You gain your standard Hit Die per class levels, but also gain an additional pool of d6 Hit Die equal to your Con modifier (min 0). In addition, you gain an additional HD of the appropriate type whenever you would gain an attribute/feat increase. You no longer add your Con bonus to hit points. Reformatting healing spells is obviously going to take longer to do, so I've just done the basic two here:

Cure Wounds: Target creature you touch regains your spellcasting modifier in Hit Points and may spend up to 1 HD to recover additional Hit Points.
Higher Levels: The target may spend an additional Hit Die healing per spell slot level. Bonus healing increases by your spellcasting modifier per spell slot level.

Healing Word: Target creature within range may spend up to 1 HD to recover hit points.
Higher Levels: The target may spend an additional Hit Die healing per spell slot level.


Potion of Healing: 1HD+2 | 2HD+4 | 4HD+8 | 5HD+20

Class-feature wise, the only one I think I'd really want to change offhand is the Barbarian: Path of the Berserker's Frenzy ability. Instead of a level of exhaustion, it costs 1 HD. If you don't have any HD remaining, you take a level of exhaustion.
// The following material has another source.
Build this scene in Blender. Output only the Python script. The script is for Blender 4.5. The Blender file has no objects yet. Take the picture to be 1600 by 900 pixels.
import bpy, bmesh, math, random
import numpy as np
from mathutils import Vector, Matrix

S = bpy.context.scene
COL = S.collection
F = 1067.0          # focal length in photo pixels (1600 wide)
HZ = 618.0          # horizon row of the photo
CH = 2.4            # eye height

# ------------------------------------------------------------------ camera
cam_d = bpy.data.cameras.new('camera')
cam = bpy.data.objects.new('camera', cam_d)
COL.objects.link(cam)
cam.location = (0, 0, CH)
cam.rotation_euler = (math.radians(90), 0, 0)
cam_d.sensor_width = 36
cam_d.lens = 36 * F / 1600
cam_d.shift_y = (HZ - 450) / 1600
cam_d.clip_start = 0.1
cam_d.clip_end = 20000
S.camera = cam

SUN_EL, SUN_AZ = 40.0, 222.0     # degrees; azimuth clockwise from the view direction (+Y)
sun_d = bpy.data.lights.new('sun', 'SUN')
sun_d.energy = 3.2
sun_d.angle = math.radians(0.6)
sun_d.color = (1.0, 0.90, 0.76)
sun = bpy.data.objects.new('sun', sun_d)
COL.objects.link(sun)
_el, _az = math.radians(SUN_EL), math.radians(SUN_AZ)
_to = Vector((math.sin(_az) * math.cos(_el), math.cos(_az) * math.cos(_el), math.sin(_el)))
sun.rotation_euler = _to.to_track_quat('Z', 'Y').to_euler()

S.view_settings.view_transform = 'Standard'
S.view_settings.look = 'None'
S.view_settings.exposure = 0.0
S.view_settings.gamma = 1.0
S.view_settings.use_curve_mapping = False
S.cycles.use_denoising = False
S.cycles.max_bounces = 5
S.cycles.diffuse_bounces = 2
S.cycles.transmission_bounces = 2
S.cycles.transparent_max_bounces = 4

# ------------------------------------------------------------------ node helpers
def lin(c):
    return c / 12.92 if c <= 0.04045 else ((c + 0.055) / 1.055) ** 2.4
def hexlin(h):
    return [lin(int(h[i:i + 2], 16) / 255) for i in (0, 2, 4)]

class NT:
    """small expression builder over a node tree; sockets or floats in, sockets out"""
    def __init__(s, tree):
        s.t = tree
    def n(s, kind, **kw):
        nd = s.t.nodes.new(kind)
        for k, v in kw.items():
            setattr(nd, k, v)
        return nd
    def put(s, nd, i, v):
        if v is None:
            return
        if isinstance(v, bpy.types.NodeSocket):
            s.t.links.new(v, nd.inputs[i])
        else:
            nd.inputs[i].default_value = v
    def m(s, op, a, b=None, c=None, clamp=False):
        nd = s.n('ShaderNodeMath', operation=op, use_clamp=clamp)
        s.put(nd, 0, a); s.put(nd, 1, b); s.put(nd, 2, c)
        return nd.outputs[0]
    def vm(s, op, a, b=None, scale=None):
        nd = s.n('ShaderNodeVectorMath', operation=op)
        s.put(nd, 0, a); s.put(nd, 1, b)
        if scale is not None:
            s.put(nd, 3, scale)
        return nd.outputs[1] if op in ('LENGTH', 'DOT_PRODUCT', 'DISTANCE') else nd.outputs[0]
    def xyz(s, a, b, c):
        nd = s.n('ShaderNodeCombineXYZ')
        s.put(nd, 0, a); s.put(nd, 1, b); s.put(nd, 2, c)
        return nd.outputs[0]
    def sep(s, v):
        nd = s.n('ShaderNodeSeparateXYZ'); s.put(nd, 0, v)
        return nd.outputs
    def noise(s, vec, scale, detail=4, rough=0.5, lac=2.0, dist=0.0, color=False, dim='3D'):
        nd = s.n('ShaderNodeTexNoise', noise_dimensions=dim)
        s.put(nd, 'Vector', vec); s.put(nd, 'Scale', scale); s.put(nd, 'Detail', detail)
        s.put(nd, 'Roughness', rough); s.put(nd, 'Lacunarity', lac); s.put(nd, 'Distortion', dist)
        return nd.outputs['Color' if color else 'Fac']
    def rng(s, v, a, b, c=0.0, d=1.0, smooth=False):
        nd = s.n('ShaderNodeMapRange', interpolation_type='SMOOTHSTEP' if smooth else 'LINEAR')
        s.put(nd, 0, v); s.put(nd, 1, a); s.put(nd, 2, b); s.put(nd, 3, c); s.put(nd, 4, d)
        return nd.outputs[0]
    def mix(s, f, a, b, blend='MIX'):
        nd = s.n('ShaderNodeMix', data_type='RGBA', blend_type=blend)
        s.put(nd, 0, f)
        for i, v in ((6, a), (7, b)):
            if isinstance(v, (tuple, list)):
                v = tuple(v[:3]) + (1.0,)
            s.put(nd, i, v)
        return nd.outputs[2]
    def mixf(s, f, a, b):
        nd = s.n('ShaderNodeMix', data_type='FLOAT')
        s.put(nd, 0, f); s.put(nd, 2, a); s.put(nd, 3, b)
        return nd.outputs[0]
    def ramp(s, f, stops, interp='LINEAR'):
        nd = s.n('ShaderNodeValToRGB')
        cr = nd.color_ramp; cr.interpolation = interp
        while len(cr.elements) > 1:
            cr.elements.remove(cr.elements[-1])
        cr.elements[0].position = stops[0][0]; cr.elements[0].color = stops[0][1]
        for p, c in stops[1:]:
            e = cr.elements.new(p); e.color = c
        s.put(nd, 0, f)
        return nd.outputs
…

Class-based healing I'm mostly fine with leaving as is, although that's definitely something that would have to be looked at on a case by case basis. The idea (for me) isn't to stop healing dead in the water once HD are gone, but just making the most potent/reliable sources limited in a way that doesn't feel artificial.
 


How so?

The purpose and function of Healing surges in 4 and 5E is to grant a mechanism of in combat self healing is it not?
You're putting the cart before the horse here. The primary purpose of Healing Surges in 4E was to limit the amount of healing you could receive over the course of an adventuring day. Spells and abilities used Healing Surges to facilitate this, not as a way to grant additional healing. Once your Healing Surges were spent, the vast majority of healing (magical or otherwise) flat out wouldn't work on you.